La persecución de Padilla, que finalmente murió en Alabama, había sido precedida por el cierre en 1961 del suplemento cultural de los lunes del diario Revolución, que había fundado Carlos Franqui y dirigía Guillermo Cabrera Infante. Ambos habían marchado ya al exilio. No obstante, Castro no empezó a perder simpatías hasta el propio caso Padilla, cuando realmente dos más dos dio cuatro y se comprendió que Franqui y Cabrera no eran monstruos de la reacción, sino las primeras víctimas de un proceso que ya no iba a parar más, parafraseando al Comandante.
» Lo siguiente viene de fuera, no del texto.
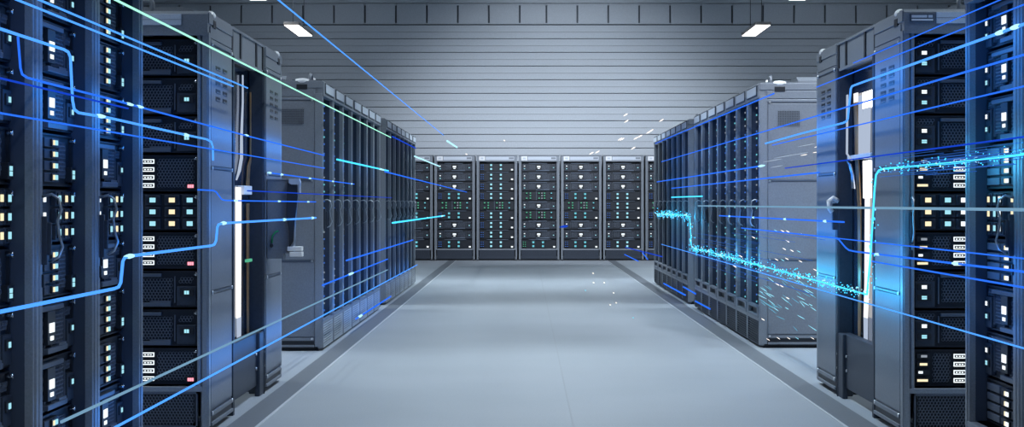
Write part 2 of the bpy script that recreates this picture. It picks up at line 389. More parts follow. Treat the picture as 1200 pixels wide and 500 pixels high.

En 1961 se cierra Lunes de Revolución, Franqui y Cabrera Infante desaparecen del horizonte cubano, y en 1962 Alejo Carpentier publica El Siglo de las Luces. Había que tener un par. Imagino que lo que le permitió sobrevivir, y hasta ser embajador de Cuba en París, fue la sagacidad habitual de Alfredo Guevara, que desde la adolescencia fue el único hombre realmente culto del círculo de Fidel, quien probablemente no haya leído la novela. Tampoco El general en su laberinto, de García Márquez, donde, mediante una traslación metafórica a la figura de Bolívar, el colombiano advierte a su amigo el Comandante de lo variable de la fortuna de los caudillos. Y que conste que García Márquez no es Alejo Carpentier ni El general llega ni por asomo a El Siglo.
Tengo la impresión de no haber escrito un artículo sobre un libro, y haber, en cambio, expuesto un testimonio de mi tiempo.